Principal and interest credited to NRE savings account and can be freely repatriated.

Principal and interest can be freely repatriated.

Tax impact

Interest is taxable. Tax is deducted at source at 30%.

Interest is tax free in India. However, it would be taxed in your country of residence depending on tax rules applicable there.

Interest is tax free in India. However, it would be taxed in your country of residence depending on tax rules applicable there.

Currency risk

Currency risk exists. If rupee depreciates further at time of maturity and repatriation, you will lose.

Currency risk exists. If rupee depreciates further at time of maturity and repatriation, you will lose.
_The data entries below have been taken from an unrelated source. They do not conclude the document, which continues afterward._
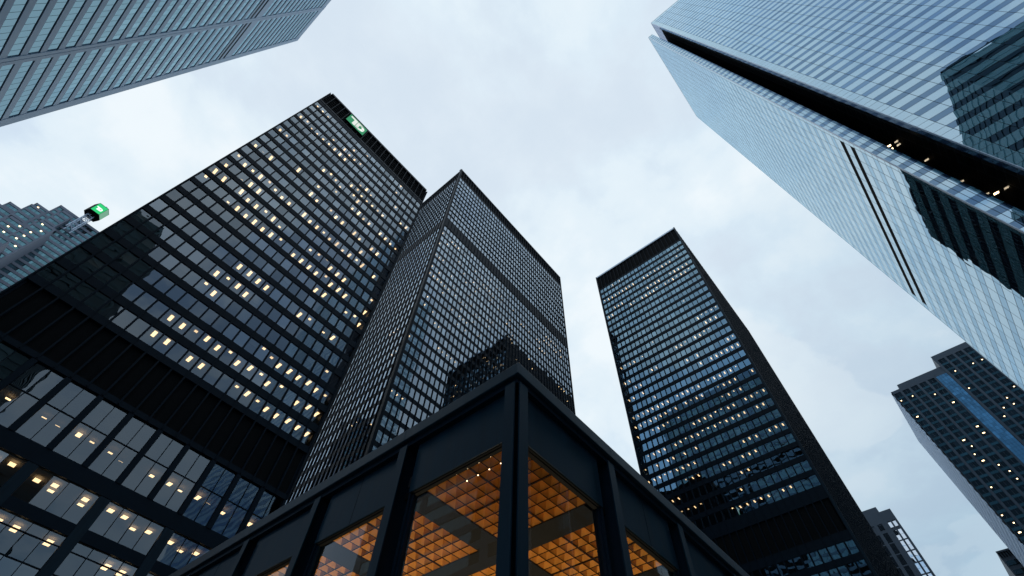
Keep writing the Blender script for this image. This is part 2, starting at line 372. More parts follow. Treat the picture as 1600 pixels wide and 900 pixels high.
# roof-band sign: white letters on green
SG = Face(None, (-12.1, 53.0), (1, 0), (0, -1))
sx0, sx1, sz0, sz1 = 6.68, 11.98, 120.1, 124.6
TS = thing('roof_sign', 'green sign with white letters TD on the louvred top band of the left black tower', 'sign', (-2.8, 52.5, 120 + EYE))
SG.r = TS
SG.part('sign_box', M['steel'], sx0, sx1, 0.18, 0.5, sz0, sz1)
SG.part('sign_face', M['green'], sx0 + .05, sx1 - .05, 0.5, 0.56, sz0 + .05, sz1 - .05)
def td_letters(F, x0, z0, s, d, name, m):
    """T and D standing close together, the T's bar running over to the D"""
    def pl(pts):
        b = MB(); ps = [F.P(x0 + x * s, d, z0 + z * s) for x, z in pts]
        b.prism(ps, (F.n[0] * .06, F.n[1] * .06, 0)); return b.build(name, m, F.r)
    pl([(0, 0.78), (0, 1), (0.60, 1), (0.60, 0.0), (0.34, 0.0), (0.34, 0.78)])
    # D with an open counter, swept bowl
    n = 10; o = []; i = []
    for k in range(n + 1):
        t = -math.pi / 2 + math.pi * k / n
        o.append((0.92 + 0.42 * math.cos(t), 0.5 + 0.5 * math.sin(t))); i.append((0.92 + 0.19 * math.cos(t), 0.5 + 0.27 * math.sin(t)))
    b = MB()
    def seg(q): b.prism([F.P(x0 + x * s, d, z0 + z * s) for x, z in q], (F.n[0] * .06, F.n[1] * .06, 0))
    for k in range(n): seg([o[k], o[k + 1], i[k + 1], i[k]])
    seg([(0.64, 0), (0.92, 0), (0.92, 0.23), (0.64, 0.23)]); seg([(0.64, 0.77), (0.92, 0.77), (0.92, 1), (0.64, 1)]); seg([(0.64, 0.23), (0.86, 0.23), (0.86, 0.77), (0.64, 0.77)])
    b.build(name, m, F.r)
td_letters(SG, sx0 + 0.42, sz0 + 0.6, 3.3, 0.56, 'letter', M['white'])

# ================================================================== centre black tower
TB = thing('office_tower', 'tallest black tower in the centre, seen corner-on, with a black louvre band below its top', 'skyscraper', (75, 90, 0.14))
FB = Face(TB, (38.9, 69.3), (1, 0), (0, -1)); LB = 73.9; MBm = 1.56; HBt = 211.6
FBL = Face(TB, (38.9, 69.3), (0, 1), (-1, 0)); LBL = 38.3
top = [(161.3 + 3.83 * k, 163.8 + 3.83 * k) for k in range(11)]
low = [(151.75 - 3.8 * k, 154.3 - 3.8 * k) for k in range(37)]
rowsB = sorted(low + top)
def litB(r, n):
    z = rowsB[r][0]
    if z > 150: return [False] * n
    o = runs(n, 0.16 if z > 100 else 0.05, 2.6)
    if 105 < z < 150: o = [v or (R.random() < .16 and k < 24) for k, v in enumerate(o)]
    return o
for F, L, nm in ((FB, LB, 47), (FBL, LBL, 24)):
    panes, lights = [], []
    steel_face(F, L, nm, 0.3, MBm, rowsB, 12, 211, 0.77, 0, fin=0.19, inset=0.05, panes=panes, lights=lights, lit=litB if nm > 30 else (lambda r, n: runs(n, 0.05, 1.5) if rowsB[r][0] < 100 else [False] * n), lw=0.3, ld=(0.6, 1.3), jit=0.3)
    spread('window', M['bglass'], TB, panes, 50)
    spread('ceiling_light', M['light'], TB, lights, 50)
    spandrels(F, 0.25, L - 0.25, gaps(rowsB, 12, 155.2) [:-1] + [(154.3, 155.2), (160.7, 161.3)] + [(163.8 + 3.83 * k, 165.13 + 3.83 * k) for k in range(10)] + [(202.1, 203.6)])
    F.part('louver_band', M['louver'], 0.3, L - .3, -0.6, -0.3, 155.2, 160.7)
    F.part('louver_band', M['louver'], 0.3, L - .3, -0.6, -0.3, 203.6, 210.6)
    F.part('cornice', M['steel'], 0.2, L - 0.2, -0.9, 0.12, 210.6, HBt)
for z0, z1 in rowsB:
    mb = MB(); mb.box(46, 112, 69.8, 77, z1 + EYE + .002, z1 + EYE + .4); mb.box(39.4, 45.99, 69.8, 107, z1 + EYE + .002, z1 + EYE + .4); mb.build('ceiling', M['ceil'], TB)
FB.part('wall', M['core'], 7.5, LB - .5, -37, -7.7, GZ, 210.5)
for a in (0.0, LB): FB.part('corner_column', M['steel'], a - .27, a + .27, -0.75, 0.1, GZ, HBt)
FBL.part('corner_column', M['steel'], -.12, .27, -.5, 0.14, GZ, HBt - .01)
FB.part('side_wall', M['steel'], LB - .35, LB - .02, -38.3, -.76, GZ, HBt)
FB.part('rear_wall', M['steel'], 0, LB, -38.7, -38.4, GZ, HBt)
FB.part('roof', M['steel'], 0.4, LB - .4, -38.3, -.91, HBt - .8, HBt - .3)
mb = MB(); mb.bar((39.3, 69.8, HBt + EYE), (39.3, 69.8, HBt + EYE + 2.2), .12); mb.bar((39.0, 69.5, HBt + EYE + .5), (39.0, 70.6, HBt + EYE + .5), .5)
mb.build('roof_lamp', M['steel2'], TB)

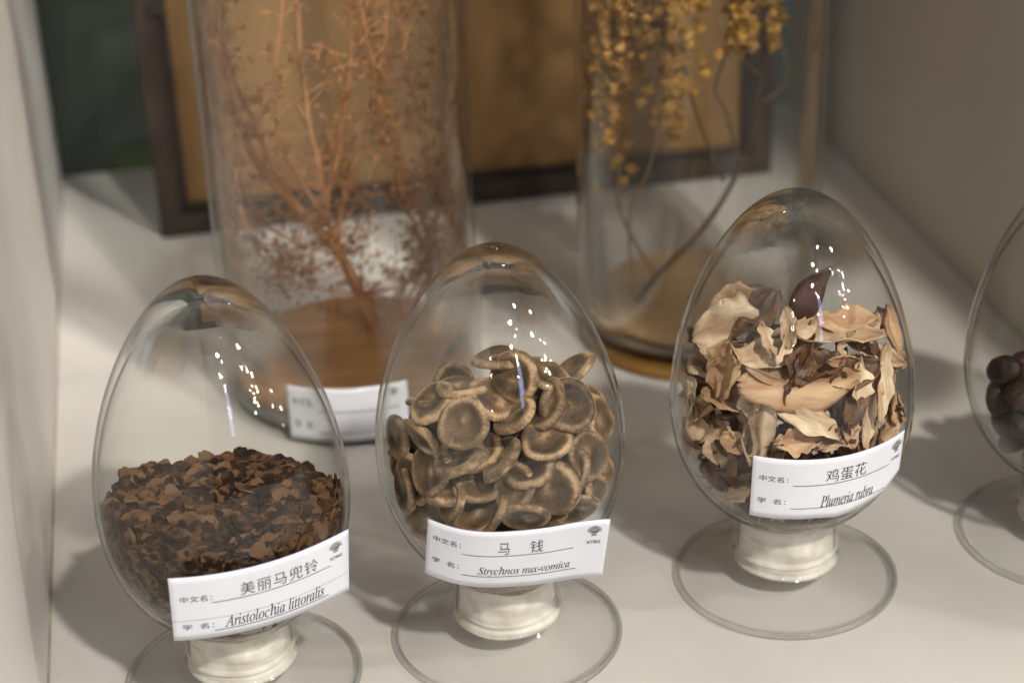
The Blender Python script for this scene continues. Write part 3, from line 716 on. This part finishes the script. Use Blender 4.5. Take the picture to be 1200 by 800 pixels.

No currency risk as you invest in foreign currency and withdraw in the same currency.

Data from the RBI suggests that FCNR balances have always lagged behind balances in the NRE accounts. As of Feb 2012, while FCNR balance was at $15.54 billion, the same in NRE accounts was $29.94 billion.

Kotak Mahindra Bank’s Executive Vice President & Head - Branch Banking, Virat Diwanji, explains, "In current scenario, FCNR dollar deposits would suit more to an investor who is completely risk averse and looking at investing in India with an at least 3 year horizon. However NRE deposits at current attractive rates may prove to be a better option if one is willing to take the currency risk since the rate differential between a NRE deposit and FCNR is about 500 basis points for 3 year tenure and even higher for lower tenures."

Certified Financial Planner Gaurav Mashruwala says, "The NRE account allows an NRI to maintain a savings as well as term deposit account while FCNR is only a term deposit. Perhaps this, and the fact that NRE accounts are rupee accounts, makes it operationally convenient for investors to opt for the NRE term deposit. Another issue is that not many investors may be aware of the FCNR deposit since for the longest time, interest rates were barely around 1%."

Mashruwala adds, "If you are certain that you will repatriate the maturity proceeds, then it is best to invest in the FCNR as you protect yourself against currency risk. Conversely, if you are certain that your investment will remain in India, NRE would be a better choice."